Uno pronuncia la palabra francesinha y lo primero que imagina es algo delicado, por lo francés y lo diminutivo. Sin embargo, no hay nada sutil acerca de este plato: estamos hablando de un sandwich doble que entre sus panes contiene cerdo, salchicha ahumada, panceta y un bife. Imaginate eso y agregale un huevo frito encima. Ahora agregale una capa gruesa de queso derretido. Tomá eso, sumergilo en salsa, calentalo en el horno y servilo con una porción abundante de fritas. Eso, nada más y nada menos, es una Francesinha. Contundencia total. Un piquete arterial hermoso, con una historia igualmente pesada. Durante las décadas del 50 y 60, la durísima dictadura de Antonio Salazar forzó a millones de portugueses a emigrar, tanto es así que en 1970 se calculó que de los 800.000 habitantes de Lisboa, 700.000 habían emigrado a Francia. Cuando volvieron a su país, trasladaron parte de la cocina francesa a su país de origen y la francesinha es prueba de eso. Es básicamente un Croque Monsieur (sandwich de cerdo de origen francès), llevado al extremo, al que muchos de sus fanáticos consideran la mejor cura para la resaca. Su precio generalmente ronda los seis euros y medio y en muchos cafés de la capital portuguesa podés conseguir dos al precio de uno durante el happy hour. Sin juzgar a nadie, aconsejamos que pidas de a uno, compartas la mitad y veas como va. No te desalientes si no lo podés terminar, ¡somos varios!

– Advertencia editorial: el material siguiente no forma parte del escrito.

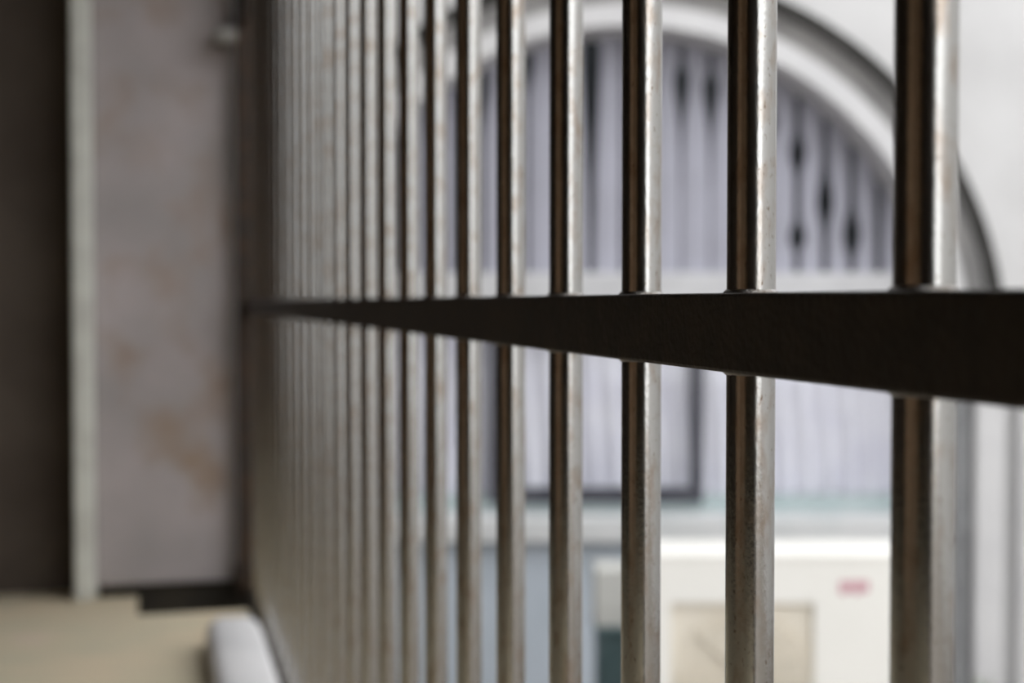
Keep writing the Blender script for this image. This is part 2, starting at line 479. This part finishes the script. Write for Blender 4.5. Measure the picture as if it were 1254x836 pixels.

Borscht, en la ex Unión Soviética.

Si bien hoy se lo considera como el plato emblema de lo que alguna vez fue el imperio ruso, la verdad es que el origen de esta exquisita sopa de remolachas es ucraniano. Como dijimos antes, es un sabor que nace del encuentro entre la necesidad y la imaginación. Una de las versiones más aceptadas sobre su origen indica que fue preparado por primera vez durante el asedio ruso a la fortaleza Azov en el sur, que estaba bajo dominio de los turcos. Alimentar a cuatro mil cosacos durante dos meses no es nada sencillo y llegó un punto en el que el jefe de cocina del campamento decidió que había que poner en una olla todo aquello que todavía fuera comestible: remolachas, calabazas, papa, cebolla, zanahoria, tomates, ajo, costillas de cerdo y panceta. La realidad es que, de la misma manera en que sucede con el ramen, no hay una sola receta para el borscht y eso es lo que hace posible que sea considerado un plato emblema en un país tan extenso y diverso como es Rusia. Bajo el mismo nombre conviven miles de variantes, pasadas con celoso secreto de abuela a nieta, durante generaciones. Algunas variantes incluyen manzanas y vino blanco, pero en donde sea que lo preparen hay dos reglas fundamentales: primero, que la sopa debe tener un color violáceo intenso, con pequeñas lagunitas grasulientas de color anaranjado flotando en la superficie y segundo, que siempre es todavía más rico al otro día.

Queda claro que sentarse frente a un plato típico es estar frente a un pedazo de historia comestible y que hay pocas cosas más lindas que viajar por amor… a la comida.